Une meilleure médiation africaine intensifierait la diplomatie de paix dans le conflit en Ukraine
En outre, l’invitation au sommet des juntes militaires suspendues par l’UA est en contradiction avec l’engagement de la Russie en faveur d’une coopération étroite avec l’Afrique dans le domaine de la sécurité. Elle soulève des questions quant au respect de Moscou pour les efforts de l’UA pour relever les défis de l’Afrique et la manière dont le partenariat entre le continent et la Russie devrait être redéfini.
Plus de déclarations, mais moins d’actions ?
L’engagement pris par Moscou lors du sommet de 2019 d’étendre et de diversifier les échanges commerciaux avec l’Afrique pour atteindre un volume annuel de 40 milliards de dollars US dans les cinq ans n’a pas été tenu. Si le chiffre réel n’est pas encore connu, il semble toutefois avoir plutôt chuté à environ 18 milliards de dollars US, qui plus est, au profit de la Russie. Les engagements du sommet de cette année, en particulier celui de Moscou de livrer des céréales aux pays africains, seront probablement respectés, mais la mise en œuvre d’une initiative de paix sur l’Ukraine menée par l’Afrique pourrait être improbable à court ou moyen terme. Il est impératif de mettre en place un mécanisme de suivi des progrès des sommets Afrique + 1.
Par ailleurs, les dirigeants africains doivent commencer à réfléchir aux solutions à apporter aux crises auxquelles ils font face. Les conséquences de la guerre en Ukraine sur le continent sont telles qu’il ne s’agit plus d’un « conflit non africain ». Les chocs sur les prix des denrées alimentaires pourraient attiser le mécontentement des populations et exacerber les tensions entre celles-ci et les autorités étatiques, ajoutant ainsi aux menaces déjà complexes qui pèsent sur la paix et la sécurité en Afrique. Les dirigeants africains ont donc tout intérêt à tenter de mettre fin à cette guerre.
Une réunion du CPS consacrée à l’examen du cycle entre conflits armés et insécurité alimentaire constituera une première étape pour mettre fin à la forte dépendance céréalière de l’Afrique envers l’Ukraine et la Russie. Il est essentiel de s’engager à résoudre de manière constructive les conflits en Afrique afin de renforcer la souveraineté alimentaire, conformément aux conclusions du sommet de Dakar 2.

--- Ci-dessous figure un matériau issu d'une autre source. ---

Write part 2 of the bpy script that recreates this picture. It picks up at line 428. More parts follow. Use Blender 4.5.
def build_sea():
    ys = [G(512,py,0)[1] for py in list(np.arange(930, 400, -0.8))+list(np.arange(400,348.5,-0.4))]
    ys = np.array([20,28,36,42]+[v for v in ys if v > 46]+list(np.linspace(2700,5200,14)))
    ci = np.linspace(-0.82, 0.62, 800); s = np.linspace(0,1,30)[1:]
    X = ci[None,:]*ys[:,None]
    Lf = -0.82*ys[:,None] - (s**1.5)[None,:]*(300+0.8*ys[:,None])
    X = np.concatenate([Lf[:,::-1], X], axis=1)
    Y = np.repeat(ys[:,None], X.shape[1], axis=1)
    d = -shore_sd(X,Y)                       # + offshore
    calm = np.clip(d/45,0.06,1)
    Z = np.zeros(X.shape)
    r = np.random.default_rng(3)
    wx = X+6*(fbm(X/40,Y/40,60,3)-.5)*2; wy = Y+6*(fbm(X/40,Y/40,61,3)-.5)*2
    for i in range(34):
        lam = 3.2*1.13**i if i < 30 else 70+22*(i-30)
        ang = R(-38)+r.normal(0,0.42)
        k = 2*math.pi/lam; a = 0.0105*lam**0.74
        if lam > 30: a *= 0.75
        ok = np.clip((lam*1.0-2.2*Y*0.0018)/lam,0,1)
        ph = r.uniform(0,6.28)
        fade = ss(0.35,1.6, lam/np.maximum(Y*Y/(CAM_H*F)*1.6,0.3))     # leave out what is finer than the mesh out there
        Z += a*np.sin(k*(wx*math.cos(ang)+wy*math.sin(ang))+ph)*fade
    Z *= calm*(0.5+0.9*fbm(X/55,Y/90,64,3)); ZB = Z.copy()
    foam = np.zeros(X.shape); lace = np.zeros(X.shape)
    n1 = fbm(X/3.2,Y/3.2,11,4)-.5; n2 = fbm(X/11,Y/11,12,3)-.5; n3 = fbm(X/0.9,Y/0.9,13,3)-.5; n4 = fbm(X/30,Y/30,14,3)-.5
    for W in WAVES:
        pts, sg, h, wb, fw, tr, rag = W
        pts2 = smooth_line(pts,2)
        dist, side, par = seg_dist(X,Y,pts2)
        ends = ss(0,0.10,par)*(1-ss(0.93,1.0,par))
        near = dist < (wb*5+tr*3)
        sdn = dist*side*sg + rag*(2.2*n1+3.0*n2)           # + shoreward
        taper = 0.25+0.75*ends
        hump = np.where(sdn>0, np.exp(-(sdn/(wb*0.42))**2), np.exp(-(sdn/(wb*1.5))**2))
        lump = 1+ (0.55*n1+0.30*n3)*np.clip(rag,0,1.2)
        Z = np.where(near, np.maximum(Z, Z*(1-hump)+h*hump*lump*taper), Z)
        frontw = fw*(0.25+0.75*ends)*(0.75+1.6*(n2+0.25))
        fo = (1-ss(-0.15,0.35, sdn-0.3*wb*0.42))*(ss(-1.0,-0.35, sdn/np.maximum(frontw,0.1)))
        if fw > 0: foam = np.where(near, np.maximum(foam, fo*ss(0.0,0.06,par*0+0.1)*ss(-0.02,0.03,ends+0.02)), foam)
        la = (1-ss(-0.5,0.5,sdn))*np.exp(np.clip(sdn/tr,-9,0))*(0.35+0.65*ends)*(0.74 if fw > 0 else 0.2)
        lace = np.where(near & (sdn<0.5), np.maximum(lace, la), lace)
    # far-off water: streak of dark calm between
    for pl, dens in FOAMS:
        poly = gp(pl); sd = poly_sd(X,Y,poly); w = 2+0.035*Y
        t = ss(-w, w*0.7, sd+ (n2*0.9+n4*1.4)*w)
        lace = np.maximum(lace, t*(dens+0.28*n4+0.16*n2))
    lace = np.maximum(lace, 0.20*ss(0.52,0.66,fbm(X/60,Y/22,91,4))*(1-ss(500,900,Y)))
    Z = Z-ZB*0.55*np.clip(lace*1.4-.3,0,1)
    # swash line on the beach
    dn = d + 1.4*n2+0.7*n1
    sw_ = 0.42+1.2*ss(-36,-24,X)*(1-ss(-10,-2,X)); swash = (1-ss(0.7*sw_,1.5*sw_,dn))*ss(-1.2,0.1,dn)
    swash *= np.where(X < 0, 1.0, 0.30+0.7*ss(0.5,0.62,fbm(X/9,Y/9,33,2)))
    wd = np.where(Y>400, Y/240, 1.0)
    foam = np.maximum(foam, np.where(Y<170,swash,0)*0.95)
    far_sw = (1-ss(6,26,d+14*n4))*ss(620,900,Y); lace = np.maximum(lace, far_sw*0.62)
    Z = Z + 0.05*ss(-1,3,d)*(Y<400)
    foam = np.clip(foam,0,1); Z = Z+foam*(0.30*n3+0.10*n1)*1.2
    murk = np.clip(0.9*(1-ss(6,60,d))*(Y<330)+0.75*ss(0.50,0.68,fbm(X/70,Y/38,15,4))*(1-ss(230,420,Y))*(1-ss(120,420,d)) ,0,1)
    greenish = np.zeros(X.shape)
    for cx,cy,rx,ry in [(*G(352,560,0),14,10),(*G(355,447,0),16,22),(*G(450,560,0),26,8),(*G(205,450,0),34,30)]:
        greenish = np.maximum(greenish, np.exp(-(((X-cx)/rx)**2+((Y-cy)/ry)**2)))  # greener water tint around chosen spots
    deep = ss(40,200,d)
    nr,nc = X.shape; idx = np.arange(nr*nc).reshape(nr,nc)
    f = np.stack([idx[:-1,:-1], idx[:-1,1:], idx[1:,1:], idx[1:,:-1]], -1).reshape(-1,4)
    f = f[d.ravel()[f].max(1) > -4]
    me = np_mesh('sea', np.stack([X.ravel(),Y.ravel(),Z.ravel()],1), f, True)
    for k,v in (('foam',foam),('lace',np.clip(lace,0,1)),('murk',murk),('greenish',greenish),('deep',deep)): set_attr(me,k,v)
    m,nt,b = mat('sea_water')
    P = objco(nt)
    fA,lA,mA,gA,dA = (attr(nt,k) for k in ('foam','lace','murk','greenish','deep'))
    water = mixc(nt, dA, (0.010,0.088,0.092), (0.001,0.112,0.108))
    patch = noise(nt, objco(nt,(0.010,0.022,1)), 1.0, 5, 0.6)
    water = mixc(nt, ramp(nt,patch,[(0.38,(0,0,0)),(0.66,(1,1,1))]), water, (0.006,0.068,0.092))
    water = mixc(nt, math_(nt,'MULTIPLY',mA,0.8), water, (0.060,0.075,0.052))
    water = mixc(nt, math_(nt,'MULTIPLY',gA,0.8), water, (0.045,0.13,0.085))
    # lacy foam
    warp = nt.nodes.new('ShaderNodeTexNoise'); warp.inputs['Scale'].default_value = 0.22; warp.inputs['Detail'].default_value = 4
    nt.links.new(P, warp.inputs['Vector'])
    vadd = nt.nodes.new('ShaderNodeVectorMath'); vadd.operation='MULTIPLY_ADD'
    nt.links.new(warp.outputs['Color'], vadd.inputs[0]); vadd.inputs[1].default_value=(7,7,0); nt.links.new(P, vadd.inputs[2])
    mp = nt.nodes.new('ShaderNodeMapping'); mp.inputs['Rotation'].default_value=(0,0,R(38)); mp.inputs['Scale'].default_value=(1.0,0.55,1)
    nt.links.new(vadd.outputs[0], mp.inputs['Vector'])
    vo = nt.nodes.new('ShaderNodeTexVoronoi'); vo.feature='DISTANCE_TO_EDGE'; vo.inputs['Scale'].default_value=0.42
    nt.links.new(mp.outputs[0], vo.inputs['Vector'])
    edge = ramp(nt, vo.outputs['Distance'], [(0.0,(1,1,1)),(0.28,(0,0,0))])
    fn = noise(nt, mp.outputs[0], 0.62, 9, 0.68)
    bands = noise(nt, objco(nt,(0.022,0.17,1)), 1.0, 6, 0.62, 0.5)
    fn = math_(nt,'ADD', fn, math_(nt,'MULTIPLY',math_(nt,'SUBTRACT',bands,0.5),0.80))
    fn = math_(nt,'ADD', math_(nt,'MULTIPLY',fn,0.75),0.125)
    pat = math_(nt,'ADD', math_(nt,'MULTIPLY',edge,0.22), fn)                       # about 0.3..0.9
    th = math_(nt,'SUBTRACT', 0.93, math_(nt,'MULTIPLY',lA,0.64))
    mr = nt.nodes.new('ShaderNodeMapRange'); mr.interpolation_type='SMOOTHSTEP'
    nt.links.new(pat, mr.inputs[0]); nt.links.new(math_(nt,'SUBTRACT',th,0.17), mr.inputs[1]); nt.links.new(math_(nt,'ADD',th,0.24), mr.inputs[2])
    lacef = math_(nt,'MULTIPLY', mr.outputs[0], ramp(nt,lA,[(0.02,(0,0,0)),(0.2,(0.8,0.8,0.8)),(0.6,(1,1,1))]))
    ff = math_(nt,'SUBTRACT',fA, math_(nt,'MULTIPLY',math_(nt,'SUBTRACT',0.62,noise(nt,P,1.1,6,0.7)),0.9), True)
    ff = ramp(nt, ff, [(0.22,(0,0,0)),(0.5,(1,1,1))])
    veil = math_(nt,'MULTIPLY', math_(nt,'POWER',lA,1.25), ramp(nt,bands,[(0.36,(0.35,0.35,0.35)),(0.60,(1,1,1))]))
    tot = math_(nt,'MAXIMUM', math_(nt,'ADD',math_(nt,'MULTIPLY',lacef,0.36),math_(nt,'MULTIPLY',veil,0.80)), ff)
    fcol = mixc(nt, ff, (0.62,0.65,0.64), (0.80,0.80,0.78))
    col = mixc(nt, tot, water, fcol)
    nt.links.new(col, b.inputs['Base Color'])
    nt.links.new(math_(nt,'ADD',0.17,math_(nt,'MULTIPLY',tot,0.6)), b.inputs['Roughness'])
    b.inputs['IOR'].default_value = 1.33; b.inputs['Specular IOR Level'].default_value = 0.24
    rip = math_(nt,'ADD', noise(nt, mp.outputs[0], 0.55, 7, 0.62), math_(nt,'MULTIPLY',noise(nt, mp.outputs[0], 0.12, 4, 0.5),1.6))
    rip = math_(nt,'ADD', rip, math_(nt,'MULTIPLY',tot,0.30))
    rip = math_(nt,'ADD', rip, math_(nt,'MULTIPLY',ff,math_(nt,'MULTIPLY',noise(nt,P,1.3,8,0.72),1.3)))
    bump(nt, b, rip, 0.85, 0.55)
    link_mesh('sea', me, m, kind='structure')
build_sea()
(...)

Une médiation mieux organisée et mieux coordonnée sous l’égide de l’Afrique est nécessaire pour intensifier les efforts diplomatiques visant à mettre fin à la guerre. Cela permettrait également aux États africains de se positionner en tant que parties prenantes actives dans la diplomatie de crise, sur la base de leurs propres valeurs, principes et engagements en faveur d’un ordre international pacifique.
La délégation africaine devrait être suffisamment audacieuse pour dénoncer les incohérences de la Russie, qui prône la sécurité alimentaire tout en attaquant les ports céréaliers ukrainiens. Le CPS de l’UA devrait également tirer parti de ces forums pour soutenir la mise en œuvre des décisions majeures des institutions continentales. En ce qui concerne la gestion des changements anticonstitutionnels de gouvernement en Afrique, par exemple, il est temps que l’UA travaille avec ses principaux partenaires pour que les États frappés de suspension ne soient pas invités. Il est également temps que les pays africains qui participent à ces sommets évaluent de manière critique la réelle utilité de ces rencontres pour le développement de leurs pays et leur contribution à la recherche d’une Afrique plus forte.